Problem to work on
Locate, in the data below, the line that contains "LIGHT_TINT = (0.66, 0.81, 0.88)" and the line that contains "return tuple(min(0.85, ROWK[0]*lin(v)/t)"; reproduce exactly those two lines and every line between them, nothing more.

Available data
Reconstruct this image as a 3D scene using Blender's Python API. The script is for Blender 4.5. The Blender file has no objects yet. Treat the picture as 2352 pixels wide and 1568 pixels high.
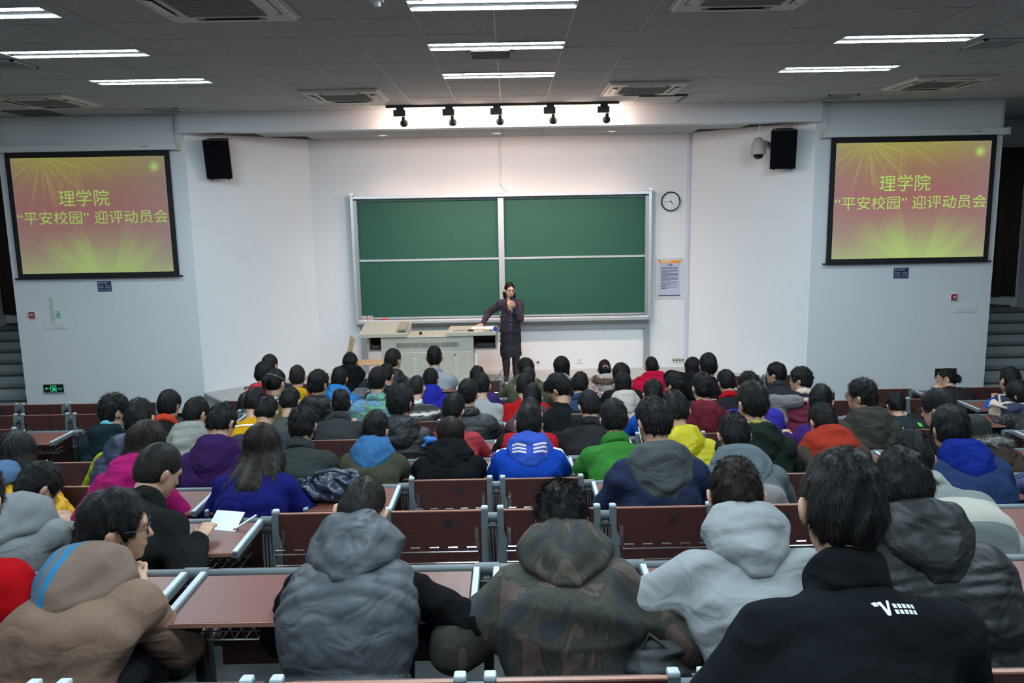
import bpy, bmesh, math, random
import numpy as np
from mathutils import Vector, Matrix, Euler

# ------------------------------------------------------------------ camera, world, exposure
scene = bpy.context.scene
COL = scene.collection
CAM_Z, PITCH, ROLL, FOCAL = 2.91, math.radians(9.2), math.radians(-1.05), 1829.0
cam_data = bpy.data.cameras.new('camera'); cam = bpy.data.objects.new('camera', cam_data)
COL.objects.link(cam)
cam_data.sensor_width = 36.0; cam_data.lens = 36.0 * FOCAL / 2352.0
cam_data.clip_start = 0.05
cam.matrix_world = Matrix.Translation((0, 0, CAM_Z)) @ Matrix.Rotation(math.pi/2 - PITCH, 4, 'X') @ Matrix.Rotation(ROLL, 4, 'Z')
scene.camera = cam
world = bpy.data.worlds.new('world'); scene.world = world; world.use_nodes = True
world.node_tree.nodes['Background'].inputs[0].default_value = (0.5, 0.6, 0.7, 1)
world.node_tree.nodes['Background'].inputs[1].default_value = 0.02
scene.view_settings.view_transform = 'Standard'; scene.view_settings.look = 'None'
scene.view_settings.exposure = 0.0; scene.view_settings.gamma = 1.0
scene.view_settings.use_curve_mapping = False
scene.cycles.max_bounces = 5; scene.cycles.diffuse_bounces = 3; scene.cycles.glossy_bounces = 2; scene.cycles.transmission_bounces = 2
scene.cycles.caustics_reflective = False; scene.cycles.caustics_refractive = False
scene.cycles.use_adaptive_sampling = True; scene.cycles.adaptive_threshold = 0.1
TUBE_STRENGTH = 102.0          # emission of the fluorescent tubes
TUBE_COLOR = (0.77, 0.97, 1.08)
SPOT_WATTS = 100.0            # each track spot, narrow beam
SPILL_WATTS = 19.0            # and the wide spill of its bulb
SPOT_COLOR = (1.0, 0.74, 0.62)
DOWNLIGHT_WATTS = 14.0        # each recessed downlight over the platform

# ------------------------------------------------------------------ the photograph's frame
_cm = np.array(cam.matrix_world)
_ex, _ey, _ez = _cm[:3, 0], _cm[:3, 1], _cm[:3, 2]
def ray(x, y): return (x-1176)/FOCAL*_ex - (y-784)/FOCAL*_ey - _ez
def at_y(x, y, Y):
    d = ray(x, y); return np.array([0, 0, CAM_Z]) + d*(Y/d[1])
def at_z(x, y, Z):
    d = ray(x, y); return np.array([0, 0, CAM_Z]) + d*((Z-CAM_Z)/d[2])
def project(p):
    v = np.asarray(p, float) - np.array([0, 0, CAM_Z]); z = -(v @ _ez)
    return 1176+FOCAL*(v @ _ex)/z, 784-FOCAL*(v @ _ey)/z, z

# ------------------------------------------------------------------ materials
def lin(c):
    c = c/255.0
    return c/12.92 if c <= 0.04045 else ((c+0.055)/1.055)**2.4
def rgb(r, g, b): return (lin(r), lin(g), lin(b), 1.0)
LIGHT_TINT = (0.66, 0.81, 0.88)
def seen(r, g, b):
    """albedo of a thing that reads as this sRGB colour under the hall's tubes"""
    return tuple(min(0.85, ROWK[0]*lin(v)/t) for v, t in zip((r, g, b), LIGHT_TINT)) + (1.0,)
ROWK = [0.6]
_mats = {}
def new_mat(name):
    m = bpy.data.materials.new(name); m.use_nodes = True
    return m, m.node_tree.nodes, m.node_tree.links, m.node_tree.nodes['Principled BSDF']
def mat(name, color, rough=0.6, metal=0.0, bump=0.0, bscale=60.0, var=0.0, vscale=3.0, spec=0.5, stretch=None, emit=None, estr=0.0, sheen=0.0, fold=0.0):
    key = (name, tuple(color), rough, metal, bump, bscale, var, vscale, emit, estr)
    if key in _mats: return _mats[key]
    m, N, L, P = new_mat(name)
    P.inputs['Base Color'].default_value = color
    P.inputs['Roughness'].default_value = rough; P.inputs['Metallic'].default_value = metal
    P.inputs['Specular IOR Level'].default_value = spec
    if sheen: P.inputs['Sheen Weight'].default_value = sheen
    if emit: P.inputs['Emission Color'].default_value = emit; P.inputs['Emission Strength'].default_value = estr
    if bump or var:
        tc = N.new('ShaderNodeTexCoord'); src = tc.outputs['Object']
        if stretch:
            mp = N.new('ShaderNodeMapping'); mp.inputs['Scale'].default_value = stretch; L.new(src, mp.inputs[0]); src = mp.outputs[0]
        if var:
            n = N.new('ShaderNodeTexNoise'); n.inputs['Scale'].default_value = vscale; n.inputs['Detail'].default_value = 4
            L.new(src, n.inputs['Vector'])
            mx = N.new('ShaderNodeMix'); mx.data_type = 'RGBA'
            mx.inputs[6].default_value = tuple(c*(1-var) for c in color[:3]) + (1,)
            mx.inputs[7].default_value = tuple(min(1, c*(1+var)) for c in color[:3]) + (1,)
            L.new(n.outputs['Fac'], mx.inputs[0]); L.new(mx.outputs[2], P.inputs['Base Color'])
        if bump:
            n2 = N.new('ShaderNodeTexNoise'); n2.inputs['Scale'].default_value = bscale; n2.inputs['Detail'].default_value = 3
            L.new(src, n2.inputs['Vector'])
            b = N.new('ShaderNodeBump'); b.inputs['Strength'].default_value = bump; b.inputs['Distance'].default_value = 0.01
            L.new(n2.outputs['Fac'], b.inputs['Height']); L.new(b.outputs[0], P.inputs['Normal'])
            if fold:
                n3 = N.new('ShaderNodeTexNoise'); n3.inputs['Scale'].default_value = 9.0; n3.inputs['Detail'].default_value = 1.5; n3.inputs['Distortion'].default_value = 1.6
                mp2 = N.new('ShaderNodeMapping'); mp2.inputs['Scale'].default_value = (.7, .7, 1.3); mp2.inputs['Rotation'].default_value = (.3, .5, 0); L.new(tc.outputs['Object'], mp2.inputs[0]); L.new(mp2.outputs[0], n3.inputs['Vector'])
                b3 = N.new('ShaderNodeBump'); b3.inputs['Strength'].default_value = fold; b3.inputs['Distance'].default_value = 0.05
                L.new(n3.outputs['Fac'], b3.inputs['Height']); L.new(b3.outputs[0], b.inputs['Normal'])
    _mats[key] = m
    return m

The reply
LIGHT_TINT = (0.66, 0.81, 0.88)
def seen(r, g, b):
    """albedo of a thing that reads as this sRGB colour under the hall's tubes"""
    return tuple(min(0.85, ROWK[0]*lin(v)/t) for v, t in zip((r, g, b), LIGHT_TINT)) + (1.0,)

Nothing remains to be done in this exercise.